Unconditional training is much slower than the same network from denoising-diffusion-pytorch

[adelacvg]

I am training the unconditional version of imagen, which I guess is the same as continuous time Gaussian diffusion. But I found that training on the unconditional imagen is much slower than continuous_time_gaussian_diffusion. Both are trained on the same dataset and devices. However, the imagen version is 5-10 times slower. Trained in the same steps, imagen gives worse result than continuous_time_gaussian_diffusion. I would like it to produce comparable results in the same amount of time. How should I configure the network correctly?

model = Unet(
    dim = 64,
    dim_mults = (1, 2, 4, 8),
    random_fourier_features=True
).cuda()

diffusion = ContinuousTimeGaussianDiffusion(
    model,
    image_size=64,
    num_sample_steps=500,
    loss_type = 'l1',
).cuda()

trainer = Trainer(
    diffusion,
    'FFHQ/lq',
    train_batch_size = 32,
    train_lr = 8e-5,
    train_num_steps = 700000,         # total training steps
    gradient_accumulate_every = 2,    # gradient accumulation steps
    ema_decay = 0.995,                # exponential moving average decay
    amp = False,                        # turn on mixed precision
    results_folder='results_continue'
)

trainer.train()

# unet for imagen
unet1 = BaseUnet64(
    dim = 64,
    dim_mults = (1, 2, 4, 8),
    num_resnet_blocks = 3,
    layer_attns = (False, False, False, True),
    layer_cross_attns = (False, False, False, True),
    attn_heads = 4,
    ff_mult = 2.,
    memory_efficient = False
)

unet2 = SRUnet256()

# imagen, which contains the unets above (base unet and super resoluting ones)

imagen = Imagen(
    condition_on_text = False,   # this must be set to False for unconditional Imagen
    unets = (unet1, unet2),
    image_sizes = (64, 256),
    timesteps = 250
)

trainer = ImagenTrainer(
        imagen,
        split_valid_from_train = True,
).cuda()
dataset = Dataset('FFHQ/lq', image_size = 256)

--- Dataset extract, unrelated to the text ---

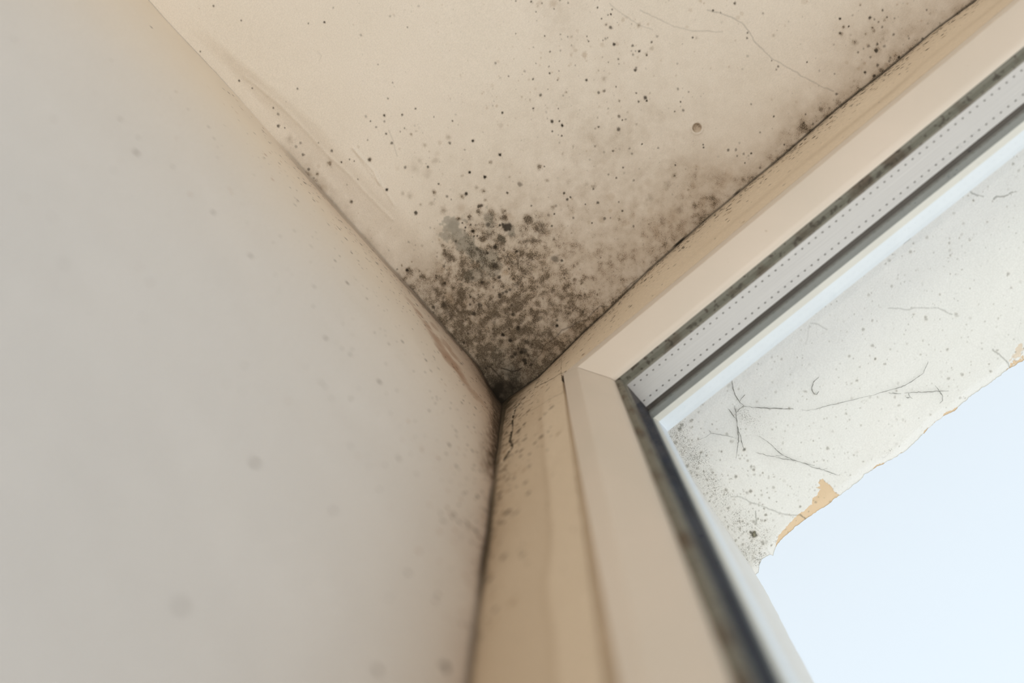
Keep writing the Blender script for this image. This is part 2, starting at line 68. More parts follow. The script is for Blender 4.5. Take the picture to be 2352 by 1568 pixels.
WALL_SPOTS = [(-127.3,-79.7,0.54,0.7,0),(-126.3,-93.9,0.74,0.75,0),(-118.7,-58.7,0.38,0.8,0),(-114.6,-51.2,0.38,0.5,0),(-114.3,-86.8,0.44,0.5,1),(-107.6,-45.6,0.29,0.9,0),(-100.4,-28.9,0.3,0.8,0),(-105.4,-83.4,0.45,0.6,0),(-107.8,-85.9,0.35,0.4,0),(-101.3,-97.2,0.65,0.65,0),(-99.1,-79.6,0.45,0.45,0),(-91.9,-31.4,0.4,0.9,0),(-93.8,-64.2,0.33,0.7,0),(-89.0,-53.8,0.25,0.8,0),(-88.6,-45.7,0.25,0.8,0),(-85.1,-47.4,0.34,0.9,0),(-84.8,-51.8,0.29,0.9,0),(-80.8,-41.3,0.39,0.9,0),(-77.5,-42.9,0.34,0.8,0),(-81.7,-50.0,0.29,0.7,0),(-91.0,-87.8,0.36,0.6,0),(-86.5,-130.5,0.52,0.7,0),(-86.0,-118.2,0.45,0.5,0),(-83.6,-113.4,0.38,0.5,0),(-81.7,-119.7,0.37,0.5,0),(-73.1,-68.4,0.47,0.6,0),(-80.8,-92.2,0.4,0.4,0),(-78.0,-125.5,0.61,0.8,0),(-98.9,-188.7,0.51,0.8,0),(-91.6,-181.2,0.45,0.6,0),(-88.3,-172.3,0.43,0.6,0),(-99.1,-157.7,0.41,0.45,0),(-98.0,-140.3,0.43,0.35,0),(-71.2,-116.3,0.5,0.4,1),(-68.5,-115.9,0.5,0.5,1),(-61.5,-67.4,0.28,0.7,0),(-67.1,-45.7,0.25,0.7,0),(-60.5,-88.7,0.36,0.7,0),(-73.3,-151.5,0.5,0.5,0),(-54.8,-110.8,0.47,0.6,0),(-60.4,-124.9,0.41,0.5,0),(-70.3,-175.2,0.58,0.7,0),(-65.6,-179.7,0.46,0.5,0),(-75.8,-214.6,0.51,0.7,0),(-54.9,-110.5,0.42,0.7,0),(-60.2,-124.5,0.36,0.5,0),(-48.0,-127.2,0.44,0.7,0),(-45.5,-132.1,0.35,0.8,0),(-43.7,-125.6,0.4,0.8,0),(-40.6,-106.9,0.33,0.7,0),(-44.4,-150.4,0.63,0.9,0),(-42.9,-135.7,0.52,0.4,0),(-28.2,-81.8,0.3,0.8,0),(-28.4,-91.8,0.44,0.9,0),(-24.3,-86.2,0.3,0.9,0),(-35.0,-113.5,0.37,0.8,0),(-48.7,-176.6,0.47,0.6,0),(-30.3,-140.2,0.52,0.45,0),(-21.7,-121.2,0.46,0.7,0),(-16.3,-117.0,0.83,0.6,2),(-59.7,-193.5,0.52,0.4,0),(-63.8,-204.9,0.57,0.35,1),(-10.3,-119.3,0.37,0.9,0),(-15.3,-144.0,0.43,0.7,0),(-12.5,-139.1,0.35,0.9,0),(-7.1,-152.8,0.51,0.7,0),(-12.8,-156.5,0.46,0.5,0),(-40.8,-196.2,0.74,0.55,2),(-44.5,-208.2,0.5,0.35,0),(-50.2,-204.7,0.71,0.35,2),(-45.9,-195.2,0.59,0.3,2),(-41.7,-180.1,0.46,0.4,0),(-54.9,-239.8,0.44,0.5,1),(-57.0,-246.2,0.46,0.4,0),(-59.4,-241.2,0.44,0.35,0),(-39.0,-218.2,0.52,0.6,0),(-32.8,-200.8,0.51,0.5,1),(-23.5,-196.1,0.48,0.5,0),(-50.0,-253.6,0.45,0.6,0),(-43.6,-256.6,0.48,0.35,2),(-16.6,-201.5,0.73,0.6,2),(-8.4,-184.0,0.85,0.9,0),(-29.0,-221.0,0.55,0.35,1),(-21.9,-218.8,0.69,0.7,2),(-19.8,-220.3,0.69,0.6,2),(-15.1,-68.0,0.46,0.9,0),(-11.4,-60.7,0.58,1.0,0),(-9.5,-93.1,0.29,0.7,0),(-19.1,-58.8,0.26,0.8,0),(-24.7,-69.1,0.31,0.4,0),(-37.5,-132.9,0.31,0.3,0),(-31.3,-115.8,0.32,0.3,0),(-53.6,-196.0,0.37,0.35,0),(-18.9,-221.5,0.52,0.6,2),(-11.0,-214.5,0.71,0.8,0),(-8.8,-213.9,0.89,0.7,2),(-6.1,-213.6,1.11,0.75,0),(-4.0,-215.2,0.97,0.7,2),(-1.5,-220.1,0.87,0.95,0),(-3.7,-195.8,0.94,0.5,2),(-15.4,-237.5,0.57,0.6,2),(-19.6,-257.9,0.53,0.5,2),(-6.4,-253.2,0.54,0.6,2),(-5.9,-277.4,0.78,0.6,2),(-8.9,-304.6,0.76,0.9,0),(-1.4,-250.9,0.59,0.6,2),(-10.8,-304.2,0.63,0.8,0),(-85.3,-300.3,0.92,0.8,0),(-76.5,-360.2,1.01,0.5,0),(-59.7,-286.8,0.74,0.5,0),(-286.2,-45.5,0.82,0.8,0),(-29.9,-327.9,0.94,0.7,0),(-98.9,-188.3,0.87,0.7,0),(-9.3,-302.9,1.19,0.8,0),(-84.2,-24.4,2.09,0.3,4),(-76.0,-26.8,2.34,0.5,4),(-67.1,-33.0,2.32,0.5,4),(-58.3,-39.2,3.06,0.55,4),(-50.5,-47.7,3.51,0.6,4),(-43.2,-51.5,3.49,0.6,4),(-37.2,-54.0,2.98,0.6,4),(-31.7,-59.6,2.46,0.5,4),(-25.0,-62.6,2.45,0.4,4),(-17.8,-61.1,2.46,0.35,4),(-63.7,-19.6,2.12,0.4,4),(-50.3,-29.2,2.35,0.5,4),(-43.8,-33.5,2.33,0.5,4)]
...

trainer.add_train_dataset(dataset, batch_size = 32)

i=0
with tqdm(initial = 0, total = 200000, disable = not trainer.is_main) as pbar:
# for i in tqdm(range(200000)):
    while i<200000:
        loss = trainer.train_step(unet_number = 1, max_batch_size = 4)
        pbar.set_description(f'loss: {loss:.4f}')
        if not (i % 500):
            valid_loss = trainer.valid_step(unet_number = 1, max_batch_size = 4)
            print(f'valid loss: {valid_loss}')

        if not (i % 1000) and trainer.is_main: # is_main makes sure this can run in distributed
            images = trainer.sample(batch_size = 25, stop_at_unet_number=1, return_pil_images = True) # returns List[Image]
            image_grid(images,5,5).save(f'./SR_results/sample-{i // 1000}.png')
        if not(i%1000):
            trainer.save(f'./SR_results/model_{i}.pt')
        i+=1
        pbar.update(1)

[lucidrains]

that's interesting, I'm not sure

there is a subtle difference in the resnet blocks. I'm using the GLIDE style architecture here with norm, activation, then project

However, the original ddpm does project, norm, activation

I've also added weight standardization in the ddpm pytorch repo since it reportedly works well with group norms, so it could be that too

[santisy]

@lucidrains @adelacvg Is this because in the pointed DDPM implementation, the UNnet has default attention layers every level while in this repo, you have to point to which layer should have attention layers in arguments.

[santisy]

@lucidrains Have you evalute how these two repos perform on unconditional generation tasks? I appreciate your contributions very much and hope get more hints on this.